'''
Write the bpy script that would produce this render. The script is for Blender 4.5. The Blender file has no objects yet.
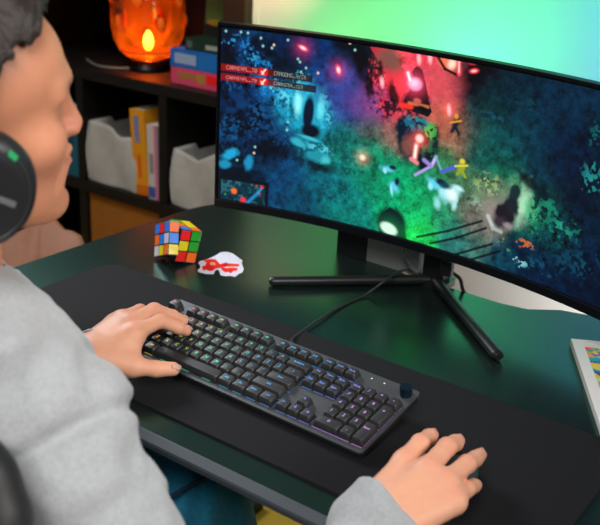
import bpy, bmesh, math, random
import numpy as np
from mathutils import Vector, Matrix, Euler
random.seed(7); rng = np.random.default_rng(7)
SC = bpy.context.scene
COL = SC.collection
R = math.radians
V = Vector

# ------------------------------------------------------------------ materials
def mat(name, col, rough=.5, metal=0, noise=0, nscale=40, bump=0, bscale=200, spec=.5, coat=0, sheen=0, emit=None, estr=0, alpha=1, trans=0, sss=0, ior=1.45):
    m = bpy.data.materials.new(name); m.use_nodes = True
    nt = m.node_tree; b = nt.nodes['Principled BSDF']
    b.inputs['Base Color'].default_value = (*col, 1)
    b.inputs['Roughness'].default_value = rough
    b.inputs['Metallic'].default_value = metal
    b.inputs['Specular IOR Level'].default_value = spec
    b.inputs['Coat Weight'].default_value = coat
    b.inputs['Sheen Weight'].default_value = sheen
    b.inputs['Transmission Weight'].default_value = trans
    b.inputs['IOR'].default_value = ior
    b.inputs['Alpha'].default_value = alpha
    if sss:
        b.inputs['Subsurface Weight'].default_value = sss
        b.inputs['Subsurface Radius'].default_value = (1, .35, .2)
        b.inputs['Subsurface Scale'].default_value = .006
    if emit:
        b.inputs['Emission Color'].default_value = (*emit, 1); b.inputs['Emission Strength'].default_value = estr
    tc = nt.nodes.new('ShaderNodeTexCoord')
    if noise:
        n = nt.nodes.new('ShaderNodeTexNoise'); n.inputs['Scale'].default_value = nscale; n.inputs['Detail'].default_value = 4
        nt.links.new(tc.outputs['Object'], n.inputs['Vector'])
        mx = nt.nodes.new('ShaderNodeMix'); mx.data_type = 'RGBA'
        mx.inputs[6].default_value = (*[c*(1-noise) for c in col], 1); mx.inputs[7].default_value = (*[min(1, c*(1+noise)) for c in col], 1)
        nt.links.new(n.outputs['Fac'], mx.inputs[0]); nt.links.new(mx.outputs[2], b.inputs['Base Color'])
    if bump:
        n2 = nt.nodes.new('ShaderNodeTexNoise'); n2.inputs['Scale'].default_value = bscale; n2.inputs['Detail'].default_value = 3
        nt.links.new(tc.outputs['Object'], n2.inputs['Vector'])
        bp = nt.nodes.new('ShaderNodeBump'); bp.inputs['Strength'].default_value = bump; bp.inputs['Distance'].default_value = .002
        nt.links.new(n2.outputs['Fac'], bp.inputs['Height']); nt.links.new(bp.outputs['Normal'], b.inputs['Normal'])
    return m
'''
- EXERCISE AIM
Skip the pictures, then retype every line above exactly.

- SOLUTION TO THIS TASK
Write the bpy script that would produce this render. The script is for Blender 4.5. The Blender file has no objects yet.
import bpy, bmesh, math, random
import numpy as np
from mathutils import Vector, Matrix, Euler
random.seed(7); rng = np.random.default_rng(7)
SC = bpy.context.scene
COL = SC.collection
R = math.radians
V = Vector

# ------------------------------------------------------------------ materials
def mat(name, col, rough=.5, metal=0, noise=0, nscale=40, bump=0, bscale=200, spec=.5, coat=0, sheen=0, emit=None, estr=0, alpha=1, trans=0, sss=0, ior=1.45):
    m = bpy.data.materials.new(name); m.use_nodes = True
    nt = m.node_tree; b = nt.nodes['Principled BSDF']
    b.inputs['Base Color'].default_value = (*col, 1)
    b.inputs['Roughness'].default_value = rough
    b.inputs['Metallic'].default_value = metal
    b.inputs['Specular IOR Level'].default_value = spec
    b.inputs['Coat Weight'].default_value = coat
    b.inputs['Sheen Weight'].default_value = sheen
    b.inputs['Transmission Weight'].default_value = trans
    b.inputs['IOR'].default_value = ior
    b.inputs['Alpha'].default_value = alpha
    if sss:
        b.inputs['Subsurface Weight'].default_value = sss
        b.inputs['Subsurface Radius'].default_value = (1, .35, .2)
        b.inputs['Subsurface Scale'].default_value = .006
    if emit:
        b.inputs['Emission Color'].default_value = (*emit, 1); b.inputs['Emission Strength'].default_value = estr
    tc = nt.nodes.new('ShaderNodeTexCoord')
    if noise:
        n = nt.nodes.new('ShaderNodeTexNoise'); n.inputs['Scale'].default_value = nscale; n.inputs['Detail'].default_value = 4
        nt.links.new(tc.outputs['Object'], n.inputs['Vector'])
        mx = nt.nodes.new('ShaderNodeMix'); mx.data_type = 'RGBA'
        mx.inputs[6].default_value = (*[c*(1-noise) for c in col], 1); mx.inputs[7].default_value = (*[min(1, c*(1+noise)) for c in col], 1)
        nt.links.new(n.outputs['Fac'], mx.inputs[0]); nt.links.new(mx.outputs[2], b.inputs['Base Color'])
    if bump:
        n2 = nt.nodes.new('ShaderNodeTexNoise'); n2.inputs['Scale'].default_value = bscale; n2.inputs['Detail'].default_value = 3
        nt.links.new(tc.outputs['Object'], n2.inputs['Vector'])
        bp = nt.nodes.new('ShaderNodeBump'); bp.inputs['Strength'].default_value = bump; bp.inputs['Distance'].default_value = .002
        nt.links.new(n2.outputs['Fac'], bp.inputs['Height']); nt.links.new(bp.outputs['Normal'], b.inputs['Normal'])
    return m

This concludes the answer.